Sixty newly licensed teen drivers will be enrolled in this study from two different sites: thirty from the suburban Washington, DC, area, and thirty from rural Iowa. The two very different sites will allow us to sample a diverse array of driving environments that pose different challenges to newly licensed drivers. In rural areas, young drivers face an increased risk of single vehicle crashes (Chen et al., 2009; Peek-Asa, Britton, Young, Pawlovich, & Falb, 2010), with roadway curves and speeding being significant contributing factors (Chen et al., 2009). In contrast, young drivers in urban areas are more likely to be involved in multi-vehicle crashes, especially rear-end and broadside (Peek-Asa et al., 2010), and to have higher crash rates overall (Chen et al., 2009). 

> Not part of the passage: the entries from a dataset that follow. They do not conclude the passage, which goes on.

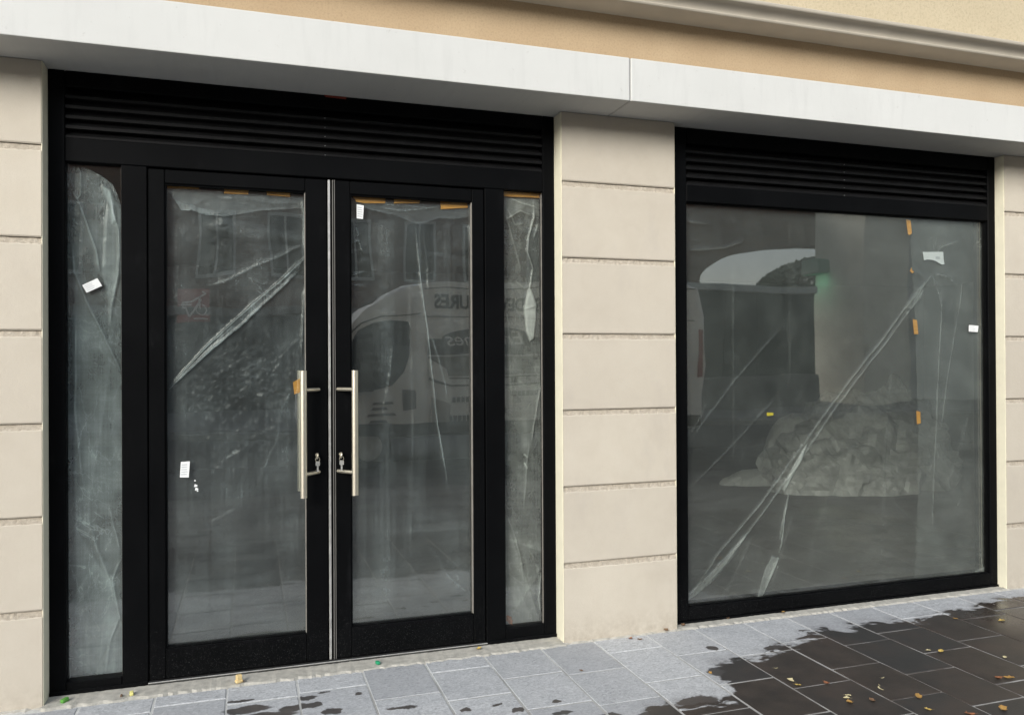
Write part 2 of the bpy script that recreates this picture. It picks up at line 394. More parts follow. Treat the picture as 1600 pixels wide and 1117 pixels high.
# sandy mortar fillet between slabs and frames (uneven strip)
def strip(name, x0, x1, yf, yb, z, parent):
    n = int((x1-x0)/.02); r = random.Random(int(x0*100)); vs = []; fs = []
    for i in range(n+1):
        x = x0+(x1-x0)*i/n; j = r.uniform(-.010, .012)
        vs += [(x, yf+j, -.004), (x, yf+j+.02, z+r.uniform(-.001, .0015)), (x, yb, z+.004+r.uniform(-.001, .001))]
    for i in range(n):
        k = 3*i; fs += [(k, k+3, k+4, k+1), (k+1, k+4, k+5, k+2)]
    o = MB().raw(vs, fs).build(name, MORTAR, parent); return o
strip('mortar_fillet', -.84, 1.566, -.045, .16, .006, pv)
strip('mortar_fillet', 2.23, 4.61, -.022, .12, .006, pv)
for a, b in ((-2.3, -.84), (1.56, 2.235), (4.6, 5.6)): strip('mortar_fillet', a, b, -.02, .03, .005, pv)

# ------------------------------------------------------------------ facade
ZJ = [2.7765, 2.415, 2.015, 1.615, 1.215, .815, .415, -.03]
def pier(x0, x1, label, seed):
    t = thing('stone_pier', label, 'pier', ((x0+x1)/2, 0, 0)); r = random.Random(seed); ox = (x0+x1)/2
    MB().box(x0+.012-ox, x1-.012-ox, .03, .19, -.03, 2.775).build('pier_core', STONE, t)
    n = max(8, int((x1-x0)/.012))
    for k in range(7):
        zt, zb = ZJ[k], ZJ[k+1]
        if k == 0: zt += 0
        ch = .027 if k > 0 else .0
        vs = []; fs = []; fi = []
        for i in range(n+1):
            x = x0+(x1-x0)*i/n-ox
            j1 = r.uniform(-.0025, .0025); j2 = r.uniform(-.0018, .0018); e = 0
            if k > 0:
                ring = [(.185, zb+.0015), (.004, zb+.0015), (.0+max(e, -.0005), zb+.0075), (.0, zt-ch-.004+j1*.6), (.0025, zt-ch+j1), (.0085+j2, zt-.012+j1), (.012+j2*.6, zt-.0008), (.185, zt-.0008)]
            else:
                ring = [(.185, zb+.0015), (.004, zb+.0015), (.0+max(e, -.0005), zb+.0075), (.0, zt-.02), (.0, zt-.015), (.0, zt-.01), (.0, zt-.002), (.185, zt-.002)]
            vs += [(x, y, z) for y, z in ring]
        for i in range(n):
            for q in range(7):
                a = 8*i+q; fs.append((a, a+1, a+9, a+8)); fi.append(1 if q in (4, 5) and k > 0 else 0)
        fs.append(tuple(range(8))); fi.append(0); fs.append(tuple(range(8*n, 8*n+8))); fi.append(0)
        me = bpy.data.meshes.new('stone_block'); me.from_pydata(vs, [], fs); me.materials.append(STONE); me.materials.append(CHAMF)
        me.polygons.foreach_set('material_index', fi)
        b = bmesh.new(); b.from_mesh(me); bmesh.ops.recalc_face_normals(b, faces=b.faces); b.to_mesh(me); b.free()
        put(bpy.data.objects.new('stone_block', me), t)
    return t
pL = pier(-2.30, -.838, 'pale stone pier left of the glazed double doors', 1)
pM = pier(1.568, 2.229, 'pale stone pier standing between the double doors and the big shop window', 2)
pR = pier(4.611, 5.60, 'pale stone pier right of the big shop window, mostly cut off', 3)
def reveal(x0, x1, yb, parent):
    ox = parent.location.x
    return MB().box(x0-ox, x1-ox, .0025, yb, .0, 2.7755, .0015).build('reveal_lining', REVEAL, parent)
reveal(1.5635, 1.5675, .13, pM); reveal(2.2295, 2.2335, .10, pM); reveal(4.6065, 4.6105, .10, pR); reveal(-.8375, -.8335, .13, pL)

lt = thing('concrete_lintel', 'white concrete lintel band running above doors and window', 'lintel', (1.8, 0, 2.777))
r_ = random.Random(5)
for a, b in ((-4.0, 1.8305), (1.8405, 8.0)):
    MB().box(a-1.8, b-1.8, -.262, .36, 0, .216, .004, 2).build('lintel_panel', WHITE, lt)
MB().box(1.8305-1.8, 1.8405-1.8, -.2535, .34, .002, .214).build('lintel_joint', plain('grey_joint_filler', (.42, .42, .41), .9), lt)

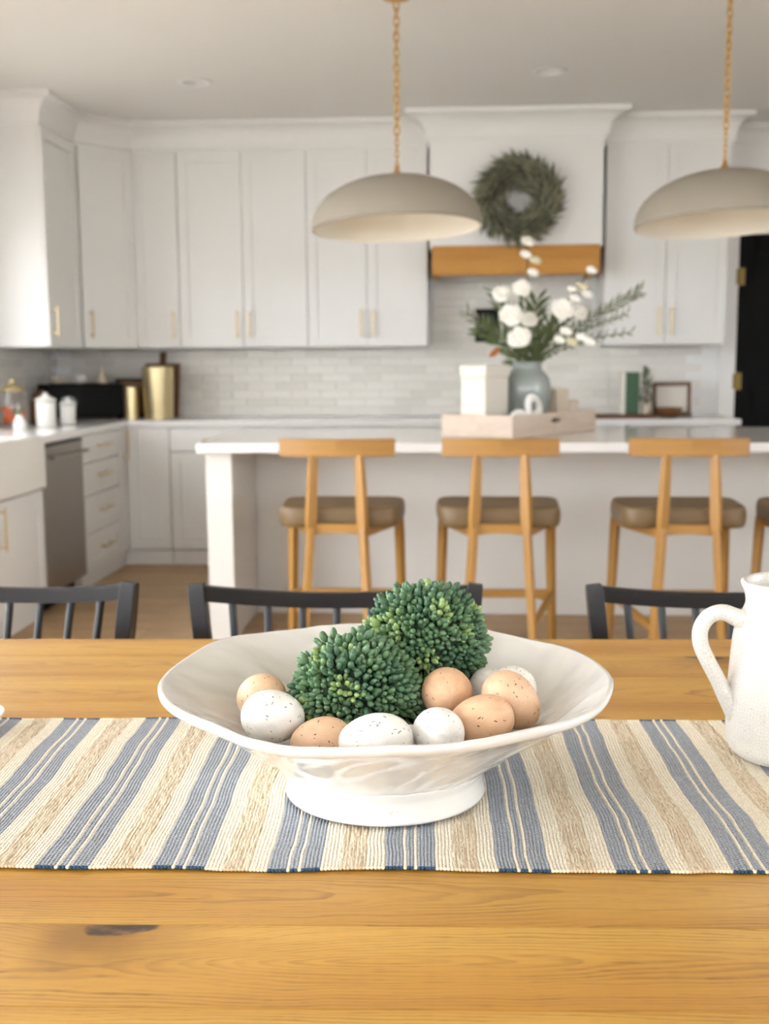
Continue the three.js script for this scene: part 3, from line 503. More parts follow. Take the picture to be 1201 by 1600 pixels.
// ------------------------------------------------------------------ footed bowl
const BX = -0.078, BZc = -1.262, BY = 0.7765;
{
  const t = thing('footed_bowl', 'large white glazed footed bowl with a wavy rim, holding eggs and greenery', 'bowl', [BX, BY, BZc]);
  const y = (v) => v - BY;
  const prof = [...smoothProfile([[0.0, y(0.815)], [0.05, y(0.8155)], [0.085, y(0.819)], [0.125, y(0.8385)], [0.17, y(0.8635)], [0.21, y(0.889)], [0.238, y(0.907)], [0.2515, y(0.9145)]], 70), [0.2545, y(0.9145)], [0.2565, y(0.912)], [0.2565, y(0.908)], [0.2535, y(0.904)],
    ...smoothProfile([[0.249, y(0.9015)], [0.225, y(0.889)], [0.19, y(0.866)], [0.155, y(0.839)], [0.128, y(0.818)], [0.115, y(0.8125)]], 40)];
  const g = lathe(prof, 240), p = g.attributes.position, NP = prof.length;
  for (let i = 0; i < p.count; i++) {
    let x = p.getX(i), yy = p.getY(i), z = p.getZ(i); const r = Math.hypot(x, z), a = Math.atan2(z, x), k = i % NP, w = smoothstep(r, 0.09, 0.16);
    const ca = Math.cos(a), sa = Math.sin(a);
    // dimples pressed by hand: staggered rows of slanted hollows
    const sw = (a + r * 3.5) * 64 / (2 * Math.PI), dim = (0.75 * pnoise(sw, r * 26 + 2, 64) + 0.4 * pnoise(sw * 0.5 + 9, r * 40 + 30, 32) + 0.2 * pnoise(sw * 2, r * 60, 128)) * 0.0034 * w;
    const wave = (0.0012 * Math.sin(2 * a + 0.9) + 0.0022 * Math.sin(5 * a + 2) + 0.0012 * Math.sin(9 * a)) * smoothstep(r, 0.14, 0.25), rad = 1 + (0.006 * Math.sin(3 * a + 1) + 0.004 * Math.sin(7 * a)) * smoothstep(r, 0.14, 0.25);
    const inner = k < 71 ? 1 : -1, lipf = 1 - smoothstep(r, 0.24, 0.253) * 0.7;
    p.setXYZ(i, x * rad, yy + wave + dim * lipf * (inner > 0 ? 1 : 0.8), z * rad);
  }
  const gg = mergeVertices(g.deleteAttribute('normal') && g.deleteAttribute('uv') ? g : g, 1e-6); gg.computeVertexNormals(); gg.setAttribute('uv', new THREE.Float32BufferAttribute(new Float32Array(gg.attributes.position.count * 2), 2));
  obj('basin', gg, M.bowl, t);
  obj('foot', lathe([[0.0, y(0.811)], [0.112, y(0.8125)], [0.1165, y(0.8145)], [0.117, y(0.81)], [0.1135, y(0.803)], [0.1125, y(0.797)], [0.1145, y(0.788)], [0.1165, y(0.7805)], [0.116, y(0.7775)], [0.1125, y(0.777)], [0.107, y(0.779)], [0.105, y(0.79)], [0.1, y(0.804)], [0, y(0.807)]], 120), M.bowl, t);
  // tiny raised potter's mark on the foot
  const mk = []; for (const [dx, dy, w, h] of [[0.0125, 0.0142, 0.0046, 0.0012], [0.0125, 0.0118, 0.0013, 0.0046], [0.0125 - 0.0024, 0.0132, 0.0012, 0.0018], [0.0205, 0.0138, 0.0016, 0.0036]]) { const a = dx / 0.1135; mk.push(new THREE.SphereGeometry(1, 10, 8).scale(w / 2, h / 2, 0.0011).translate(0, 0.003 + dy, 0.1142).rotateY(a)); }
  obj('raised_mark', mk, M.bowl, t);
}
{ // edge of a small dish at the left border of the picture
  const t = thing('small_dish', 'small white ceramic dish at the far left edge of the runner, barely showing', 'dish', [-0.668, 0.7765, -1.449]);
  obj('body', lathe(smoothProfile([[0, 0], [0.03, 0], [0.036, 0.002], [0.05, 0.014], [0.0555, 0.019], [0.0545, 0.021], [0.05, 0.0185], [0.034, 0.006], [0, 0.004]], 50), 48), M.white, t);
}
// ------------------------------------------------------------------ eggs
{
  const tan = [eggTexture(0xe6be99, '#3a2416', 90, 1), eggTexture(0xe4b892, '#3a2416', 40, 9)].map((m) => mat(0xffffff, 0.5, { map: m, bumpMap: repeatTex(grainBump, 3, 2), bumpScale: 0.0003 }));
  const white = [eggTexture(0xf4f0e8, '#33261c', 85, 3), eggTexture(0xf3f0ea, '#33261c', 50, 5)].map((m) => mat(0xffffff, 0.5, { map: m, bumpMap: repeatTex(grainBump, 3, 2), bumpScale: 0.0003 }));
  const pr = []; for (let i = 0; i <= 40; i++) { const a = i / 40 * Math.PI; pr.push([Math.sin(a) * (1 - 0.1 * Math.cos(a)), -1.28 * Math.cos(a)]); }
  const eg = lathe(pr, 48);
  const egg = (label, p, r, m, rx, ry, rz, len = 1) => { const e = obj('egg', eg, m, scene); tag(e, label, 'egg', 'speckled eggs in the white bowl'); e.position.set(...p); e.scale.set(r, r * len, r); e.rotation.set(rx, ry, rz, 'YXZ'); };
  egg('tan speckled egg at the bowl\'s far left, behind a white egg', [-0.2185, 0.8905, -1.236], 0.0268, tan[0], 1.2, 0.9, 0.2);
  egg('white speckled egg leaning in front of the leftmost tan egg', [-0.192, 0.892, -1.163], 0.0285, white[0], 1.35, -0.7, 0.2);
  egg('tan egg peeking over the front rim left of the big white egg', [-0.137, 0.875, -1.135], 0.0255, tan[0], 1.4, 1.4, 0, 1.05);
  egg('largest white egg lying on its side at the front, nearest the viewer', [-0.079, 0.884, -1.115], 0.0275, white[0], 1.45, 1.55, 0.1, 1.12);
  egg('white egg almost hidden behind the big front egg, only a sliver showing', [-0.0455, 0.864, -1.163], 0.0205, white[1], 1.4, 0.2, 0, 1);
  egg('white egg tucked below the round tan egg, right of the big front egg', [-0.0155, 0.886, -1.137], 0.0262, white[1], 1.4, 0.5, 0.1);
  egg('round tan egg resting against the greenery, topmost of the tan eggs', [-0.0065, 0.9005, -1.232], 0.0285, tan[1], 1.45, 0.15, 0.0);
  egg('tan egg at the front right, leaning on another tan egg', [0.0305, 0.89, -1.166], 0.0268, tan[1], 1.3, 1.15, -0.25, 1.05);
  egg('tan speckled egg at the far right, behind the front tan egg', [0.0655, 0.8965, -1.2155], 0.0285, tan[0], 0.7, -0.9, 0.3, 1.03);
  egg('white speckled egg behind the rightmost tan egg', [0.069, 0.8915, -1.278], 0.0268, white[0], 1.2, 0.6, 0.3);
  egg('pale grey-white egg in the shade between greenery and right-hand eggs', [0.0435, 0.8795, -1.318], 0.0255, white[1], 1.1, 0.2, 0.1);
}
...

When a participant is enrolled in the study, Best Buy will install a DriveCam event data recorder in his or her vehicle within a month of licensure. All participant vehicles will be equipped with identical equipment for 20 weeks of data collection. When the vehicle experiences a lateral or longitudinal acceleration in excess of a pre-determined threshold , a 12-second video clip is recorded. All feedback to participants will be based on these triggered events. In addition, video will also be recorded when the status of the ignition switch goes from on to off (i.e., end of trip) for the purpose of driver identification. The driver ID video will also capture driver and passenger safety belt usage.

The objective is to evaluate the following research questions using two cohorts of newly licensed drivers:

  1. To what extent do two technology-based interventions, one including video feedback and one non-video feedback, reduce unsafe driving behaviors of newly licensed teen drivers relative to a control group, as well as to a baseline period?
  2. To what extent does including video with the intervention produce a significantly different effect than the same intervention without the video?

  3. What are teens’ and parents’ attitudes and impressions about the interventions in terms of acceptability, usefulness, and benefits to driving safety?